Excerpt from ADC-Penn State Report NSEERS: The Consequences of America’s Efforts to Secure Its Borders, March 31, 2009:

“Mr. Nasser, a native of Morocco, came to the United States as a visitor in 2001, and fell in love with and married Patricia Amy Stewart, an American citizen. They have three young children, all of whom were born in the United States. Mr. Nasser stated in his complaint that he was not aware of the requirement for registration. According to Mr. Nasser’s complaint, “at all times relevant hereto, Plaintiff in good faith attempted to comply with the special registration requirements of the NSEERS program established by the Attorney General which consisted of multiple and confusing notices published in the Federal Register expanding the class of affected foreign citizens and nationals, changing the deadlines for compliance and listing varying periods of admission.” Ms. Stewart filed an immediate relative petition on her husband’s behalf on February 5, 2002, and on that same date Mr.

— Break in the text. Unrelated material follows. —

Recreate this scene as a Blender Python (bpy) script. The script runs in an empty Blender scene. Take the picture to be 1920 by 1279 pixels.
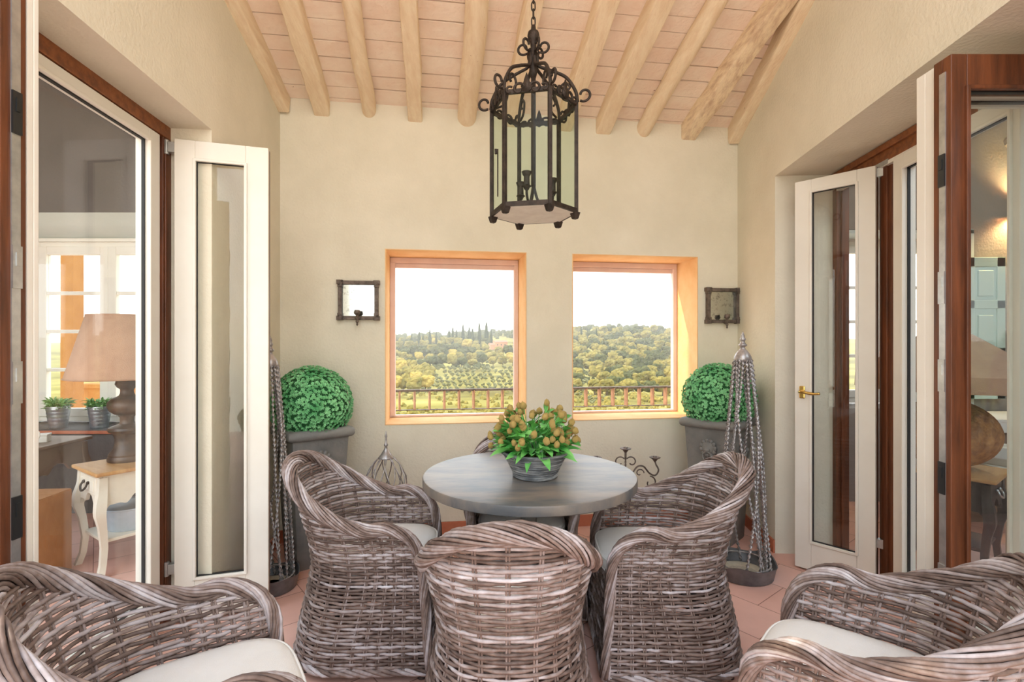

Nasser filed an application for adjustment of status and work authorization. Pursuant to his pending adjustment, Mr. Nasser appeared at a local DHS office on June 3, 2003 for the processing of his employment authorization application. Despite being called in to process his work authorization, at no point did DHS advise Mr. Nasser that he needed to register under NSEERS. On January 19, 2006, Mr. Nasser underwent special registration as a condition of his pending application for adjustment of status. On March 21, 2006, Nasser was denied adjustment of status and was found to have “willfully” violated NSEERS. This has left Mr. Nasser in the difficult position of being ineligible to work because he has no legal status in the United States, and has harshly impacted him and members of his immediate family.”